2. Use of foreign entities to avoid taxes: Setting up foreign corporations or other offshore entities to avoid taxes is illegal, and if detected, it can swiftly trigger an audit.

To avoid any complications related to foreign accounts and assets, be sure to accurately report all foreign investments and accounts. If you are unsure about how to properly report, it’s best to consult with a tax professional to assist you.

Suggestions for Avoiding Red Flags with the IRS  

Although being audited can be worrisome, there is no reason to be excessively alarmed. There are several steps you can take to prevent red flags and minimize your chances of being audited by the IRS. Here are some suggestions:

1. Be organized: Keep meticulous records of your income and expenses throughout the year. Don’t wait until tax time to retrieve and compile your documents. Instead, keep them up to date regularly to ensure accuracy.
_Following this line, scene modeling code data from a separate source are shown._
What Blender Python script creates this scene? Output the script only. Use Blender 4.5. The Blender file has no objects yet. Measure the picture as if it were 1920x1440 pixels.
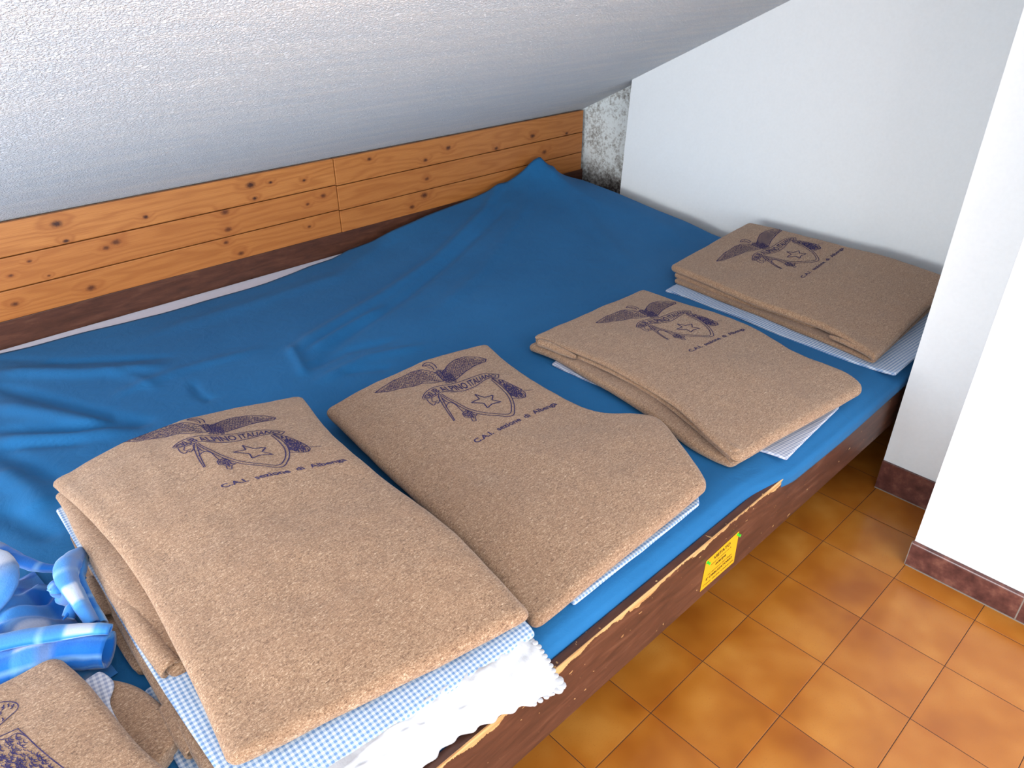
import bpy, bmesh, math, random
from mathutils import Vector, Matrix, noise as mnoise
from mathutils.bvhtree import BVHTree

random.seed(7)
SC = bpy.context.scene
COL = SC.collection

# ------------------------------------------------------------------ camera
FPX = 1389.4431
CAM = Vector((-1.9397, -0.5487, 1.4541))
RX = Vector((0.72501, -0.68873, -0.00200))
RD = Vector((-0.34918, -0.36515, -0.86298))
RF = Vector((0.59366, 0.62637, -0.50524))
cd = bpy.data.cameras.new('camera')
cam = bpy.data.objects.new('camera', cd)
COL.objects.link(cam)
cd.sensor_width = 36.0
cd.sensor_fit = 'HORIZONTAL'
cd.lens = 36.0 * FPX / 1920.0
cd.clip_start = 0.02
RX.normalize()
RF = (RF - RX * RF.dot(RX)).normalized()
UP = RX.cross(RF)
M3 = Matrix((RX, UP, -RF)).transposed()
cam.matrix_world = Matrix.Translation(CAM) @ M3.to_4x4()
SC.camera = cam

# ------------------------------------------------------------------ light
w = bpy.data.worlds.new('world')
SC.world = w
w.use_nodes = True
bg = w.node_tree.nodes['Background']
bg.inputs[0].default_value = (0.86, 0.93, 1.0, 1)
bg.inputs[1].default_value = 1.85


def area(name, loc, target, sx, sy, power, col):
    l = bpy.data.lights.new(name, 'AREA')
    l.shape = 'RECTANGLE'
    l.size, l.size_y = sx, sy
    l.energy = power
    l.color = col
    o = bpy.data.objects.new(name, l)
    COL.objects.link(o)
    o.location = loc
    o.rotation_euler = (Vector(target) - Vector(loc)).to_track_quat('-Z', 'Y').to_euler()
    return o


area('window_daylight', (-3.5, 0.45, 0.84), (0.0, 0.95, 1.15), 1.8, 0.80, 62, (0.95, 0.98, 1.0))
area('rear_ceiling_fill', (-1.9, -2.4, 0.70), (-0.9, 1.0, 1.6), 2.4, 1.2, 62, (0.90, 0.96, 1.0))  # added fill behind the camera to brighten the ceiling, not a known door
# added spot lighting the floor behind the camera, bounces fill onto the ceiling
sl = bpy.data.lights.new('floor_bounce_spot', 'SPOT')
sl.energy = 12000
sl.color = (0.88, 0.95, 1.0)
sl.spot_size = math.radians(24)
sl.spot_blend = 0.25
sl.shadow_soft_size = 0.05
so = bpy.data.objects.new('floor_bounce_spot', sl)
COL.objects.link(so)
so.location = (-2.6, -4.4, 2.6)
so.rotation_euler = (Vector((-1.9, -2.0, 0.0)) - Vector(so.location)).to_track_quat('-Z', 'Y').to_euler()
vs = SC.view_settings
vs.view_transform = 'Standard'
vs.look = 'None'
vs.gamma = 1.0
vs.use_curve_mapping = False
vs.exposure = 0.19


# ------------------------------------------------------------------ helpers
def ray(u, v):
    return RX * ((u - 960) / FPX) - UP * ((v - 720) / FPX) + RF


def at(u, v, z):
    d = ray(u, v)
    return CAM + d * ((z - CAM.z) / d.z)


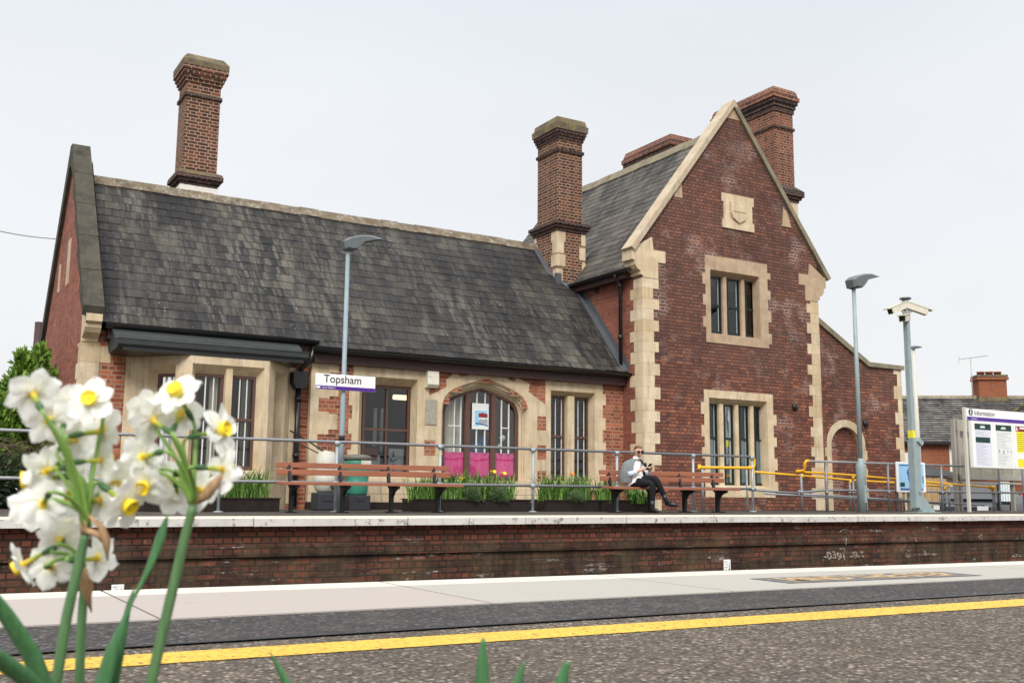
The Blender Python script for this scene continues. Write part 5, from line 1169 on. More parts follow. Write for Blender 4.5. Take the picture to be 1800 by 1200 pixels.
for i in range(3):
    m = MB(); xa, xb = xs[i]+.008, xs[i+1]-.008
    m.bevel_box(xa, xb, IY-.10, IY-.0, zb, zt, .012); pn = m.build('poster_case', M['white_sign'], t)
    w, h = xb-xa, zt-zb; U = lambda u: xa+w*u; V = lambda v: zt-h*v; yy = IY-.101
    R_ = lambda mb, u0, u1, v0, v1, k=0: mb.box(U(u0), U(u1), yy-.001-k*.0012, yy+.001, V(v1), V(v0))
    m = MB(); R_(m, .12, .9, .05, .96); m.build('poster', M['paper' if i == 0 else 'paper2' if i == 1 else 'print_yellow'], pn)
    d, g = MB(), MB()
    if i < 2:
        R_(d, .12, .9, .05, .18, 1)
        if i == 0: R_(d, .14, .84, .34, .46, 1)
        for k in range(22):
            v = .22+k*.033
            if i == 0 and .31 < v < .47: continue
            if i == 1 and .56 < v < .68: continue
            R_(g, .15, .15+rnd.uniform(.35, .7), v, v+.007, 1)
        if i == 1:
            R_(g, .2, .28, .59, .66, 1); R_(g, .42, .5, .6, .67, 1); R_(g, .64, .66, .58, .67, 1); R_(g, .84, .86, .58, .67, 1); R_(g, .66, .84, .62, .63, 1)
        w_ = MB(); u0 = .5; R_(w_, .38, .62, .115, .14, 2)
        for k in range(4): R_(w_, .40+k*.055, .435+k*.055, .095-.008*(k in (1, 2)), .12, 2)
        w_.build('poster_emblem', M['white_sign'], pn)
        d.build('poster_block', M['deep_green'], pn); g.build('poster_text', M['print_grey'], pn)
    else:
        R_(d, .1, .92, .05, .17, 1); d.build('poster_block', M['print_red'], pn)
        for k in range(9): R_(g, .14, .9, .22+k*.045, .228+k*.045, 1)
        g.build('poster_text', M['ink'], pn)
        w_ = MB(); R_(w_, .1, .92, .64, .78, 1); R_(w_, .3, .9, .07, .11, 2); w_.prism([(U(.12), V(.15)), (U(.2), V(.15)), (U(.17), V(.07)), (U(.14), V(.07))], yy-.0035, yy); w_.build('poster_gap', M['white_sign'], pn)
# older frame seen from behind
yb = 16.4; J = lambda px, py: onY(px, py, yb)
t = thing('notice_frame', (J(1680, 890).x, yb, 0), 'grimy back of an older notice frame standing behind the Information board', 'notice board')
for px in (1674, 1681, 1776): m = MB(); q = J(px, 736 if px < 1700 else 800); w = .03; m.box(q.x-w, q.x+w, yb-.05, yb+.05, 0, q.z); m.build('post', M['alu'], t)
q, q2 = J(1679, 737), J(1690, 758); e_ = J(1800, 760)
m = MB(); m.bevel_box(q.x, e_.x+1, yb-.04, yb+.03, q2.z-.0, q.z, .01); m.build('box_top', M['dirty_back'], t)
a, b = J(1684, 768), J(1684, 836); m = MB(); m.box(a.x, e_.x+1, yb-.02, yb+.02, b.z, a.z); m.build('back_panel', M['dirty_back'], t)
a, b = J(1684, 834), J(1684, 842); m = MB(); m.box(a.x, e_.x+1, yb-.1, yb+.04, b.z, a.z); m.box(a.x, e_.x+1, yb-.1, yb-.06, b.z-.1, b.z-.05)
for k in range(5): m.box(a.x+k*.9, a.x+k*.9+.05, yb-.03, yb+.03, b.z, J(1684, 768).z)
m.build('ledge', M['alu'], t)
# blue poster on the railing
yy = 15.42; a, b = onY(1574, 811, yy), onY(1627, 865, yy)
t = thing('poster_board', (a.x, yy, b.z), 'pale blue poster board hung on the grey railing behind the camera mast', 'poster')
m = MB(); m.bevel_box(a.x, b.x, yy-.02, yy+.01, b.z, a.z, .008); m.build('frame', M['white_sign'], t)
w, h = b.x-a.x, a.z-b.z; U = lambda u: a.x+w*u; V = lambda v: a.z-h*v
m = MB(); m.box(U(.07), U(.93), yy-.0225, yy-.018, V(.86), V(.06), 0); m.box(U(.1), U(.6), yy-.024, yy-.0225, V(.13), V(.09), 1); m.box(U(.88), U(.92), yy-.024, yy-.0225, V(.7), V(.45), 1); m.box(U(.1), U(.9), yy-.0245, yy-.022, V(.94), V(.87), 1)
m.box(U(.1), U(.26), yy-.024, yy-.0225, V(.82), V(.68), 2)
m.prism([(U(.5)+w*.17*math.cos(i*.3142)*(1-.25*(math.sin(i*.3142) < 0)), V(.45)+h*.3*math.sin(i*.3142)) for i in range(20)], yy-.0245, yy-.0225, 1)
r2 = random.Random(2)
for i in range(14): u, v = .4+.2*r2.random(), .25+.4*r2.random(); m.box(U(u), U(u+.035), yy-.0255, yy-.0245, V(v+.05), V(v), 3)
m.build('print', [M['sky_print'], M['blue_print'], M['deep_green'], M['white_sign']], t)
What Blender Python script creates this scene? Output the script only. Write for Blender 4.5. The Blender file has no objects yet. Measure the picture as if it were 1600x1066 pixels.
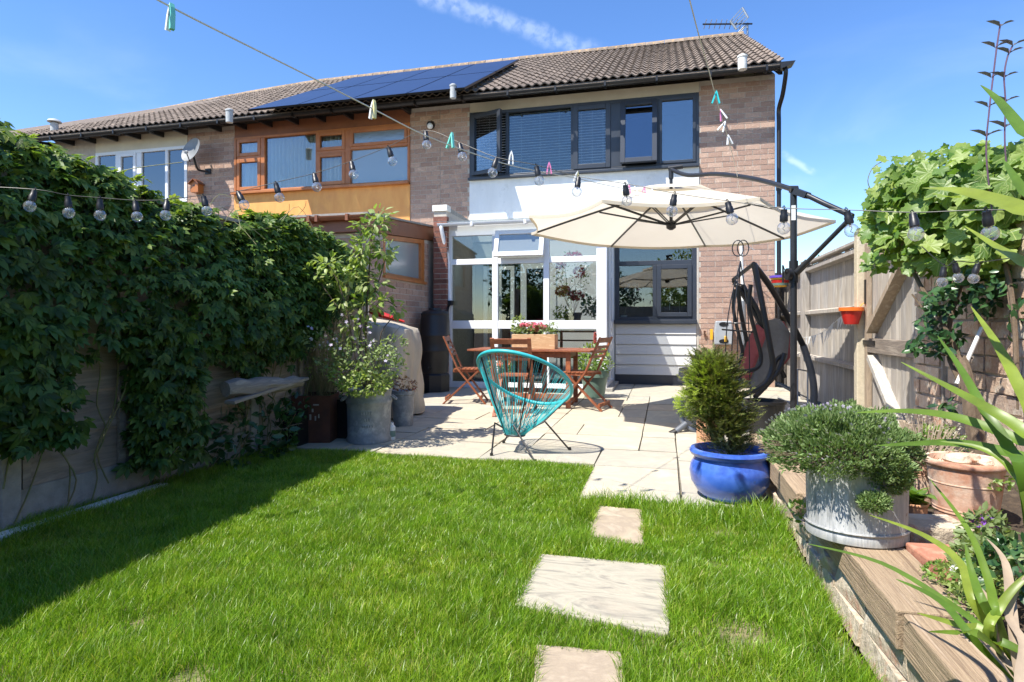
import bpy, math, random
import numpy as np
from mathutils import Vector as V, Matrix as MX, noise as NZ
random.seed(7); RNG=np.random.default_rng(7)
S=bpy.context.scene
COL=S.collection
# ---------------------------------------------------------------- camera
F=940.0; HC=1.05
AL=math.atan2(238,940); SA,CA=math.sin(AL),math.cos(AL)
cd=bpy.data.cameras.new('camera'); cam=bpy.data.objects.new('camera',cd); COL.objects.link(cam); S.camera=cam
cam.location=(0,0,HC); cam.rotation_euler=(math.radians(90),0,AL)
cd.sensor_width=36; cd.lens=36*F/1600; cd.shift_y=-25/1600; cd.clip_start=.05; cd.clip_end=600
# ---------------------------------------------------------------- light
SUN=V((.40,.50,-1)).normalized()
EL=math.asin(-SUN.z); AZ=math.atan2(-SUN.x,-SUN.y)   # where the sun stands, clockwise from +Y
W=bpy.data.worlds.new('World'); S.world=W; W.use_nodes=True
wn=W.node_tree.nodes; wl=W.node_tree.links; wn.clear()
sky=wn.new('ShaderNodeTexSky'); sky.sky_type='NISHITA'; sky.sun_disc=False
sky.sun_elevation=EL; sky.sun_rotation=AZ; sky.air_density=1.0; sky.dust_density=.05; sky.ozone_density=3.0; sky.altitude=200
hs=wn.new('ShaderNodeHueSaturation'); hs.inputs['Saturation'].default_value=1.2; hs.inputs['Value'].default_value=1.38; hs.inputs['Hue'].default_value=.508
wl.new(sky.outputs[0],hs.inputs['Color'])
bg=wn.new('ShaderNodeBackground'); bg.inputs[1].default_value=.10
wo=wn.new('ShaderNodeOutputWorld'); wl.new(bg.outputs[0],wo.inputs[0])
def ray(u,v):
    x=(u-800)/F; return V((-SA+x*CA, CA+x*SA, (508-v)/F))
def atY(u,v,Y): r=ray(u,v); return r*(Y/r.y)+V((0,0,HC))
def atX(u,v,X): r=ray(u,v); return r*(X/r.x)+V((0,0,HC))
def atZ(u,v,Z=0.): r=ray(u,v); return r*((Z-HC)/r.z)+V((0,0,HC))
def atD(u,v,d): return ray(u,v)*d+V((0,0,HC))
# contrail: a band round one great circle of the sky, broken by noise
tc=wn.new('ShaderNodeTexCoord')
def wmath(op,a,b=None,c=None):
    n=wn.new('ShaderNodeMath'); n.operation=op
    for i,q in enumerate((a,b,c)):
        if q is None: continue
        if isinstance(q,(int,float)): n.inputs[i].default_value=q
        else: wl.new(q,n.inputs[i])
    return n.outputs[0]
def wdot(vec):
    n=wn.new('ShaderNodeVectorMath'); n.operation='DOT_PRODUCT'; wl.new(tc.outputs['Generated'],n.inputs[0]); n.inputs[1].default_value=vec; return n.outputs['Value']
def wnoise(sc,det=5,dist=0,st=None):
    n=wn.new('ShaderNodeTexNoise'); n.inputs['Scale'].default_value=sc; n.inputs['Detail'].default_value=det; n.inputs['Distortion'].default_value=dist
    if st:
        m=wn.new('ShaderNodeMapping'); m.inputs['Scale'].default_value=st; wl.new(tc.outputs['Generated'],m.inputs['Vector']); wl.new(m.outputs[0],n.inputs['Vector'])
    else: wl.new(tc.outputs['Generated'],n.inputs['Vector'])
    return n.outputs['Fac']
def wmap(x,a,b,c=0,d=1):
    n=wn.new('ShaderNodeMapRange'); n.interpolation_type='SMOOTHSTEP'; wl.new(x,n.inputs[0])
    for i,q in enumerate((a,b,c,d)): n.inputs[i+1].default_value=q
    return n.outputs[0]
def trail(p,q,w,amt):
    a=ray(*p).normalized(); b=ray(*q).normalized(); n=a.cross(b).normalized(); t=(b-a); t-=n*t.dot(n); t.normalize(); m=((a+b)/2)
    dd=wdot(n); nz=wnoise(26,6,.4); off=wmath('MULTIPLY_ADD',nz,w*1.6,-w*.8); ds=wmath('ABSOLUTE',wmath('ADD',dd,off))
    band=wmap(ds,w,w*.1); along=wdot(t); c=m.dot(t); L=(b-a).length/2
    ends=wmap(wmath('ABSOLUTE',wmath('ADD',along,-c)),L*1.15,L*.75)
    return wmath('MULTIPLY',wmath('MULTIPLY',wmath('MULTIPLY',band,ends),wmap(wnoise(70,5,.3),.32,.62,.25,1)),amt)
t1=trail((600,-30),(935,84),.019,.2); t2=trail((1222,240),(1272,272),.007,.26)
cir=wmath('MULTIPLY',wmap(wnoise(2.6,7,.6,(1,1,3.2)),.5,.78),wmap(wdot((0,0,1)),.5,.08,0,.2))
fac=wmath('MINIMUM',wmath('ADD',wmath('ADD',t1,t2),cir),.9)
mx=wn.new('ShaderNodeMix'); mx.data_type='RGBA'; wl.new(fac,mx.inputs['Factor']); wl.new(hs.outputs[0],mx.inputs['A']); mx.inputs['B'].default_value=(8.5,9.2,10.0,1)
wl.new(mx.outputs['Result'],bg.inputs[0])
sd=bpy.data.lights.new('sun','SUN'); sun=bpy.data.objects.new('sun',sd); COL.objects.link(sun)
sd.energy=4.8; sd.angle=math.radians(.55); sd.color=(1,.95,.86); sun.rotation_euler=SUN.to_track_quat('-Z','Y').to_euler(); sun.location=(-4,-5,10)
S.view_settings.view_transform='Standard'; S.view_settings.look='None'; S.view_settings.exposure=.95; S.view_settings.gamma=1; S.view_settings.use_curve_mapping=False
S.render.engine='CYCLES'
try: S.cycles.max_bounces=10; S.cycles.transparent_max_bounces=24; S.cycles.use_denoising=True
except Exception: pass
# ---------------------------------------------------------------- materials
MATS={}
def newmat(name):
    m=bpy.data.materials.new(name); m.use_nodes=True; nt=m.node_tree; nt.nodes.clear(); MATS[name]=m; return m,nt.nodes,nt.links
def setup_vec(n,l,stretch=None,rnd=True):
    t=n.new('ShaderNodeTexCoord'); out=t.outputs['Object']
    if rnd:
        oi=n.new('ShaderNodeObjectInfo'); mm=n.new('ShaderNodeMath'); mm.operation='MULTIPLY'; mm.inputs[1].default_value=37; l.new(oi.outputs['Random'],mm.inputs[0])
        va=n.new('ShaderNodeVectorMath'); va.operation='ADD'; l.new(out,va.inputs[0]); l.new(mm.outputs[0],va.inputs[1]); out=va.outputs[0]
    if stretch:
        mp=n.new('ShaderNodeMapping'); mp.inputs['Scale'].default_value=stretch; l.new(out,mp.inputs['Vector']); out=mp.outputs[0]
    return out
def rand_fac(n,l):
    oi=n.new('ShaderNodeObjectInfo'); ge=n.new('ShaderNodeNewGeometry'); a=n.new('ShaderNodeMath'); a.operation='ADD'; l.new(oi.outputs['Random'],a.inputs[0]); l.new(ge.outputs['Random Per Island'],a.inputs[1])
    f=n.new('ShaderNodeMath'); f.operation='FRACT'; l.new(a.outputs[0],f.inputs[0]); return f.outputs[0]
def ramp(n,l,fac,stops):
    r=n.new('ShaderNodeValToRGB'); e=r.color_ramp.elements
    while len(e)<len(stops): e.new(.5)
    for k,(p,c) in enumerate(stops): e[k].position=p; e[k].color=(*c,1)
    l.new(fac,r.inputs[0]); return r.outputs[0]
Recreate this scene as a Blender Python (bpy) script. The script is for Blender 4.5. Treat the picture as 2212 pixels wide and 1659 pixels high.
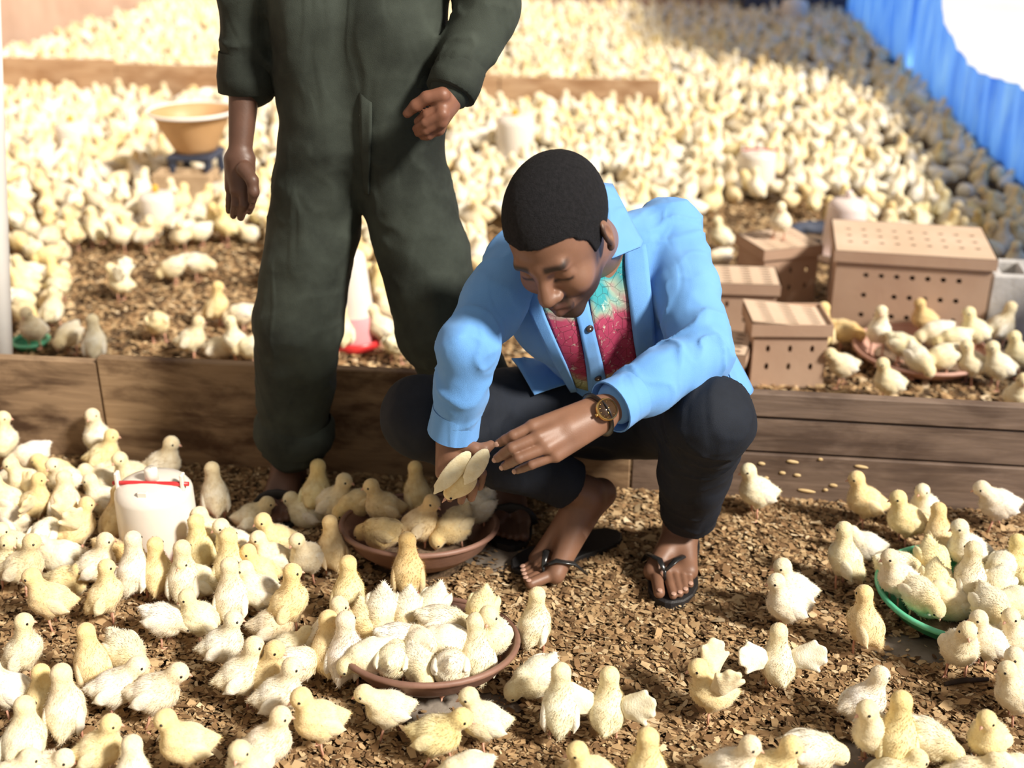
import bpy, math, random
import numpy as np

random.seed(7)
RNG = np.random.default_rng(7)
for o in list(bpy.data.objects):
    bpy.data.objects.remove(o)
SC = bpy.context.scene
COL = SC.collection

# ------------------------------------------------------------------ camera
W, HT, FPX = 2212.0, 1659.0, 2600.0
CX, CY, YH, CAMZ = W / 2, HT / 2, -350.0, 1.45
PITCH = math.atan((CY - YH) / FPX)
YAW = math.atan(340.0 / (FPX / math.cos(PITCH)))
cam_d = bpy.data.cameras.new('camera')
cam = bpy.data.objects.new('camera', cam_d)
COL.objects.link(cam)
cam.location = (0, 0, CAMZ)
cam.rotation_euler = (math.pi / 2 - PITCH, 0, YAW)
cam_d.sensor_width = 36.0
cam_d.lens = FPX / W * 36.0
cam_d.clip_start = 0.05
cam_d.dof.use_dof = True
cam_d.dof.focus_distance = 2.25
cam_d.dof.aperture_fstop = 2.2
SC.camera = cam

# ------------------------------------------------------------------ light
world = bpy.data.worlds.new('world')
SC.world = world
world.use_nodes = True
bg = world.node_tree.nodes['Background']
bg.inputs['Color'].default_value = (1.0, 0.90, 0.78, 1)
bg.inputs['Strength'].default_value = 0.33
SUN_DIR = np.array([0.70, -0.36, 0.62])          # towards the sun: through the open side on the right
sun_d = bpy.data.lights.new('sun', 'SUN')
sun = bpy.data.objects.new('sun', sun_d)
COL.objects.link(sun)
sun_d.energy = 5.2
sun_d.angle = math.radians(9)
sun_d.color = (1.0, 0.93, 0.82)
from mathutils import Vector, Matrix
sun.rotation_euler = Vector(SUN_DIR).to_track_quat('Z', 'Y').to_euler()

vs = SC.view_settings
vs.view_transform = 'Standard'
vs.look = 'None'
vs.gamma = 1.0
vs.use_curve_mapping = False
vs.exposure = 0.36

# ------------------------------------------------------------------ placing helpers (world points seen at photo positions)
_sp, _cp, _sy, _cy = math.sin(PITCH), math.cos(PITCH), math.sin(YAW), math.cos(YAW)
CAM = np.array([0, 0, CAMZ])
FW = np.array([-_sy * _cp, _cy * _cp, -_sp])
RT = np.array([_cy, _sy, 0.0])
UPV = np.cross(RT, FW)


def ray(x, y):
    return FW + RT * ((x - CX) / FPX) - UPV * ((y - CY) / FPX)


def G(x, y, z=0.0):
    d = ray(x, y)
    return CAM + d * ((z - CAMZ) / d[2])


def Pz(x, y, zc):
    return CAM + ray(x, y) * zc


def atY(x, y, Y):
    d = ray(x, y)
    return CAM + d * (Y / d[1])


def proj(p):
    q = np.asarray(p, float) - CAM
    zc = q @ FW
    return CX + FPX * (q @ RT) / zc, CY - FPX * (q @ UPV) / zc, zc


# ------------------------------------------------------------------ mesh helpers
def mesh_np(name, V, Fs, mat=None, smooth=True, col=None):
    """V (n,3), Fs: array (m,k) or list of such arrays / tuples"""
    V = np.asarray(V, dtype=np.float32)
    me = bpy.data.meshes.new(name)
    if isinstance(Fs, np.ndarray):
        Fs = [Fs]
    if len(Fs) and not isinstance(Fs[0], np.ndarray):
        Fs = [np.array([f], dtype=np.int32) for f in Fs] if False else group_faces(Fs)
    nl = sum(f.size for f in Fs)
    nf = sum(len(f) for f in Fs)
    me.vertices.add(len(V))
    me.vertices.foreach_set('co', V.ravel())
    me.loops.add(nl)
    me.loops.foreach_set('vertex_index', np.concatenate([f.ravel() for f in Fs]).astype(np.int32))
    me.polygons.add(nf)
    tot = np.concatenate([np.full(len(f), f.shape[1]) for f in Fs]).astype(np.int32)
    st = np.concatenate([[0], np.cumsum(tot)[:-1]]).astype(np.int32)
    me.polygons.foreach_set('loop_start', st)
    me.polygons.foreach_set('loop_total', tot)
    me.polygons.foreach_set('use_smooth', np.full(nf, bool(smooth)))
    me.update(calc_edges=True)
    me.validate()
    if col is not None:
        ca = me.color_attributes.new('Col', 'FLOAT_COLOR', 'POINT')
        c4 = np.ones((len(V), 4), dtype=np.float32)
        c4[:, :3] = col
        ca.data.foreach_set('color', c4.ravel())
    if mat is not None:
        me.materials.append(mat)
    return me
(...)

2. Double-check your return: Before filing your taxes, be sure to review your return carefully. Check for any errors, inaccuracies, or omissions, including typographical errors, math miscalculations, and data-entry errors.

3. Use a tax professional: Consider hiring a tax professional, such as an accountant, for expert guidance and advice. Tax professionals can help you navigate even the most complex tax situations, particularly if you have multiple income streams or investments.

4. Know the tax laws: Stay up to date on tax laws and regulations, particularly those that apply to your industry or profession. Be sure to comply with the changes in tax regulations to avoid getting caught out.

5. Be ethical: Above all, always conduct yourself with honesty and transparency. Avoid taking shortcuts, such as misrepresenting your income or falsifying records, in the hope of reducing your tax liability.

By reducing the risk of raising red flags with the IRS, you increase your chances of a smooth and simple tax return process while maintaining your compliance with tax regulations.